«Non abbiamo risolto tutti i problemi ma tutti hanno collaborato in maniera costruttiva».
Alla conclusione della Conferenza di Berlino per la pacificazione in Libia Angela Merkel si è dimostrata ottimista. È stato finalmente trovato un accordo con Haftar, l’uomo forte della Cirenaica, ed al-Sarraj, Primo ministro del Governo di Accordo Nazionale, per un cessate il fuoco che dovrebbe porre fine alla guerra civile libica ed è stato approvato un comitato militare congiunto – composto da cinque membri del governo di Accordo Nazionale e cinque dell’Esercito Nazionale Libico – che vigilerà sul rispetto della tregua sotto la guida dell’Onu. Fondamentale è stata la mediazione della Cancelliera tedesca che, conducendo i colloqui separatamente, ha permesso di superare l’impasse dovuta al rifiuto dei due leader libici di incontrarsi.

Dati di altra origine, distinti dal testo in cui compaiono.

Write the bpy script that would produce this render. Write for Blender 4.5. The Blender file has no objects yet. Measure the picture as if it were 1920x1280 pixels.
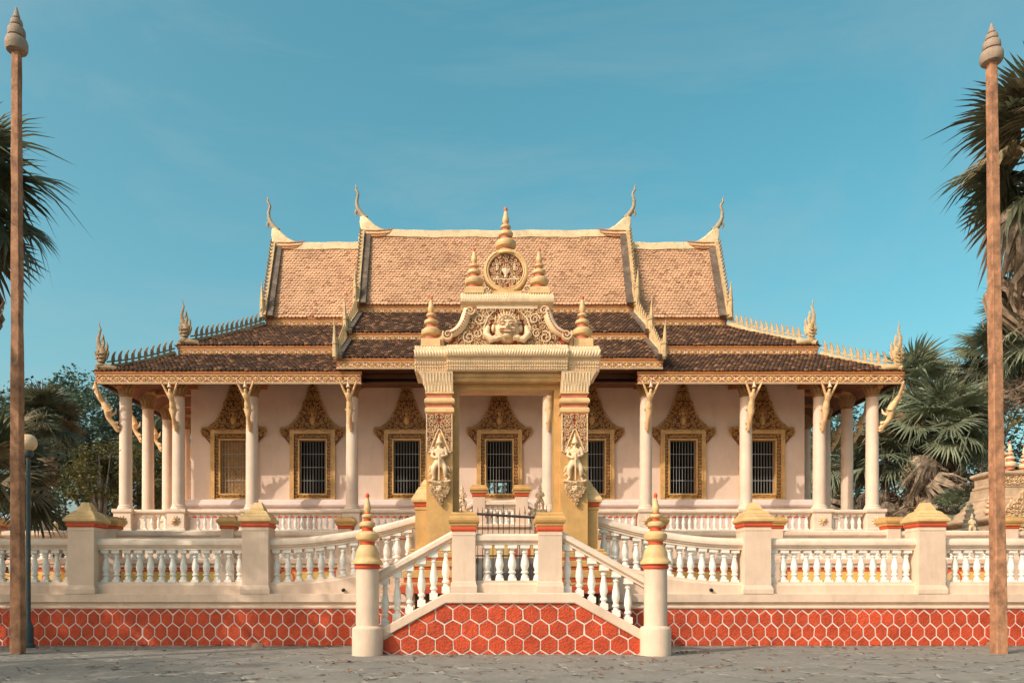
import bpy, math, random
from mathutils import Vector, Matrix, Euler
R = math.radians
random.seed(7)
SC = bpy.context.scene
COL = SC.collection

# ------------------------------------------------------------------ camera
CX, CZ, F, VX, HY = -0.78, 1.5, 1470.0, 895.0, 1105.0
cam_d = bpy.data.cameras.new('camera')
cam_d.sensor_width = 36.0
cam_d.lens = 36.0*F/1920.0
cam_d.shift_x = (960-VX)/1920.0
cam_d.shift_y = (HY-640)/1920.0
cam_d.clip_end = 3000.0
cam = bpy.data.objects.new('camera', cam_d)
cam.location = (CX, 0, CZ)
cam.rotation_euler = (R(90), 0, 0)
COL.objects.link(cam)
SC.camera = cam

# ------------------------------------------------------------------ light
SUN_DIR = Vector((1.28, 1.0, -1.17)).normalized()      # direction the light travels
w = bpy.data.worlds.new('World'); SC.world = w; w.use_nodes = True
nt = w.node_tree; nt.nodes.clear()
def N(tree, t, **kw):
    n = tree.nodes.new(t)
    for k, v in kw.items(): setattr(n, k, v)
    return n
sky = N(nt, 'ShaderNodeTexSky', sky_type='NISHITA', sun_disc=False)
sky.sun_elevation = math.asin(-SUN_DIR.z)
sky.sun_rotation = math.atan2(-SUN_DIR.x, -SUN_DIR.y)
sky.air_density = 1.0; sky.dust_density = 4.5; sky.ozone_density = 1.0
grade = N(nt, 'ShaderNodeMix', data_type='RGBA', blend_type='MULTIPLY')
grade.inputs[0].default_value = 1.0
grade.inputs[7].default_value = (1.95, 2.10, 1.95, 1)
tc = N(nt, 'ShaderNodeTexCoord')
mp = N(nt, 'ShaderNodeMapping'); mp.inputs['Scale'].default_value = (1.6, 1.6, 4.2); mp.inputs['Rotation'].default_value = (0.35, 0.5, 0.2)
nz = N(nt, 'ShaderNodeTexNoise'); nz.inputs['Scale'].default_value = 1.15; nz.inputs['Detail'].default_value = 8; nz.inputs['Roughness'].default_value = 0.62; nz.inputs['Distortion'].default_value = 0.9
cr = N(nt, 'ShaderNodeValToRGB'); cr.color_ramp.elements[0].position = 0.43; cr.color_ramp.elements[1].position = 0.92
cr.color_ramp.elements[1].color = (0.55, 0.55, 0.55, 1)
cl = N(nt, 'ShaderNodeMix', data_type='RGBA', blend_type='MIX'); cl.inputs[7].default_value = (4.6, 5.3, 5.6, 1)
bg = N(nt, 'ShaderNodeBackground'); bg.inputs[1].default_value = 0.10
wo = N(nt, 'ShaderNodeOutputWorld')
L = nt.links.new
L(sky.outputs[0], grade.inputs[6]); L(tc.outputs['Generated'], mp.inputs[0]); L(mp.outputs[0], nz.inputs['Vector'])
L(nz.outputs[0], cr.inputs[0]); L(cr.outputs[0], cl.inputs[0]); hs = N(nt,'ShaderNodeHueSaturation'); hs.inputs['Saturation'].default_value = 1.31; hs.inputs['Hue'].default_value = 0.458; L(grade.outputs[2], hs.inputs['Color']); L(hs.outputs[0], cl.inputs[6]); L(cl.outputs[2], bg.inputs[0]); L(bg.outputs[0], wo.inputs[0])
sd = bpy.data.lights.new('sun', 'SUN'); sd.energy = 3.1; sd.angle = R(0.55); sd.color = (1.0, 0.91, 0.78)
sun = bpy.data.objects.new('sun', sd); COL.objects.link(sun)
sun.rotation_euler = SUN_DIR.to_track_quat('-Z', 'Y').to_euler(); sun.location = (-30, -30, 40)
vs = SC.view_settings
vs.view_transform = 'Standard'; vs.look = 'None'; vs.exposure = 0.0; vs.gamma = 1.0; vs.use_curve_mapping = False
SC.cycles.max_bounces = 6; SC.cycles.diffuse_bounces = 5

# ------------------------------------------------------------------ helpers
def px(x, D): return CX + (x-VX)*D/F
def pz(y, D): return CZ + (HY-y)*D/F

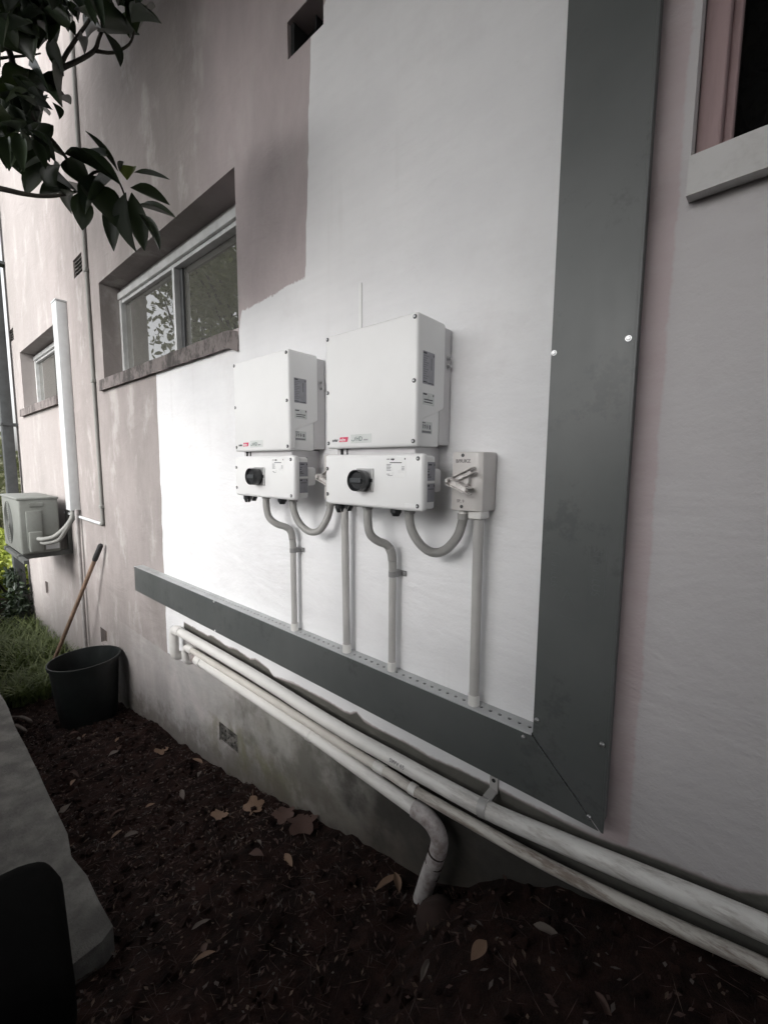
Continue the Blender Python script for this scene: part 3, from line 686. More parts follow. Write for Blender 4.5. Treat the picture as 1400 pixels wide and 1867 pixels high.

«Soltanto un processo politico guidato dai libici e dei libici può porre fine al conflitto e portare a una pace duratura» si legge nella dichiarazione di 55 articoli che era già pronta come bozza ed è stata ufficializzata a Berlino. Il documento sottolinea la necessità di interrompere il flusso di armi, finanziamenti ed interferenze verso Haftar ed al-Sarraj, l’importanza di sostenere la Libia verso la pace e la formazione di un governo unico senza che nessuna soluzione militare venga prevista, ma sotto l’egida dell’Onu.
«Esortiamo le parti libiche ad impegnarsi in un dialogo in buona fede su questioni politiche, economiche e militari in un processo inclusivo guidato dalla Libia», ha affermato il Segretario generale Onu António Guterres durante la conferenza stampa: «Le Nazioni Unite sono pienamente impegnate a continuare il sostegno a questo processo».
Quanto scaturito dalla Conferenza di Berlino, appare come un successo ed il Presidente del Consiglio Giuseppe Conte si dichiara soddisfatto per la determinazione con cui l’Italia ha sostenuto l’iniziativa. Gli equilibri libici ed internazionali restano labili: l’uomo forte della Cirenaica ed il Primo ministro del Governo Nazionale non sono ancora pronti al dialogo e resta non chiaro se e quando i campi petroliferi e gli oleodotti bloccati dalle milizie di Haftar verranno riaperti. L’embargo sul traffico di armi è stato approvato all’unanimità durante la Conferenza ma non ci sono sanzioni per punire chi evade la direttiva. Putin ed Erdoğan non sembrano aver perso il loro ruolo di signori del Mediterraneo. Alla Conferenza per la pacificazione in Libia, infatti, ci si è arrivati proprio quando Russia e Turchia hanno deciso di allentare la tensione ed aprire i negoziati.
Pochi mesi dopo aprile 2019, quando il generale Haftar lanciò la sua offensiva su Tripoli – che è andata avanti per oltre dieci mesi causando più di 1500 morti, 15 mila feriti e la fuga di quasi 150 mila persone – l’inviato Onu in Libia, Ghassan Salamè, incontrò la cancelliera Merkel e le chiese di far ripartire la mediazione internazionale. Iniziarono così i lavori preparatori alla Conferenza di Berlino, con l’obiettivo di trovare un accordo tra gli attori internazionali influenti in Libia per interrompere il flusso di armi e di soldi ad Haftar ed al-Sarraj, ma solo dopo che la Russia e la Turchia sono diventati i principali protagonisti del conflitto libico si è trovato il minimo comun denominatore per far partire la Conferenza internazionale. Oggi, nonostante gli accordi raggiunti a Berlino, né la Russia, che sostiene Haftar, né la Turchia che difende Tripoli, né gli altri attori come l’Egitto e gli Emirati Arabi Uniti sono disposti a rinunciare agli interessi stabiliti nel paese da quando, dopo il 2011, durante le Primavere arabe, cadde il Regime di Gheddafi e la Libia entrò nel caos.